Un tris di live per la seconda serata che si chiude con le atmosfere romantiche degli Inude e le loro fluttuazioni tra passato e presente, tra le malinconiche sfuriate Pop dei Radiohead e le lunghe riflessioni sonore difronte ai grandi laghi del Wisconsin durante il “buon inverno”, da cui partì l’ispirazione per migliaia di musicisti nel mondo.
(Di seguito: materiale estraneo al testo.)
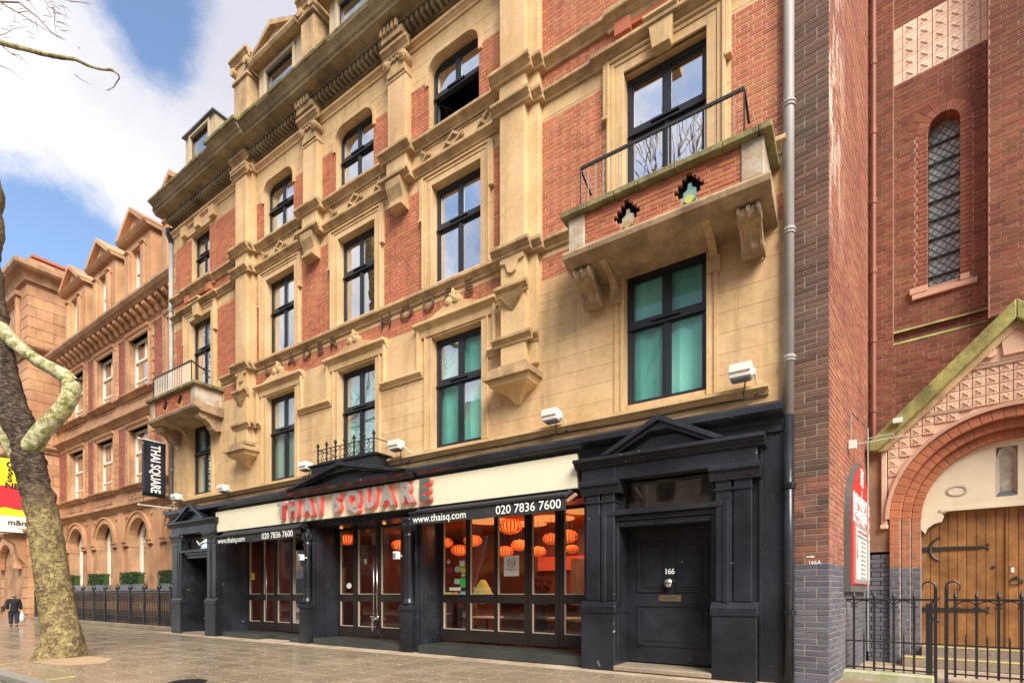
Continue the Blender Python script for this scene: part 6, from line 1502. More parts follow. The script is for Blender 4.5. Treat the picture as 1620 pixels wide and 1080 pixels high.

A chiusura i Dj Set affidati a Francesco Lucia di Circlesound e agli Asymptote in un mix tra Jazz, Hip Hop ed elettronica. «Sono veramente e fortemente grata e soddisfatta della riuscita – dice Nicoletta Grasso, fondatrice e direttrice artistica del FRAC Festival – dopo due anni di assenza e silenzio. Siamo tornati in campo con grandissima qualità, la programmazione è stata molto ricca, molto elaborata, e soprattutto i feedback ricevuti dagli artisti stessi: tutti sono rimasti oltre il giorno canonico dell’esibizione, e questo ci dà l’ennesima spinta per continuare a portare bellezza al territorio. Quest’anno siamo anche andati oltre, inserendo altre tipologie di attività che fino ad ora non avevano mai fatto parte del FRAC: il trekking al tramonto curato da Francesco Bevilacqua, una pietra preziosa che ha dato modo di aprire un dialogo anche con le associazioni di categoria per future altre collaborazioni; e poi lo yoga con Marco Migliavacca. Queste nuove attività hanno permesso di ampliare e diversificare non solo l’esperienza del FRAC ma anche il pubblico, perché chi ha partecipato quest’anno lo ha fatto anche per l’esistenza di attività collaterali alla musica. Ciò che posso dire, senza paura di ripetermi, è di essere grata a tutte le persone che hanno partecipato, agli artisti e gli addetti ai lavori per questa edizione di rinascita e di luce. La venue potrebbe essere la nostra base anche del prossimo anno, grazie soprattutto a Luigi Trapuzzano che ha accettato di mettere a disposizione questo luogo incantato che è la Torre dei Cavalieri».

E quindi l’appuntamento al 2023 con l’edizione numero sette del FRAC Festival.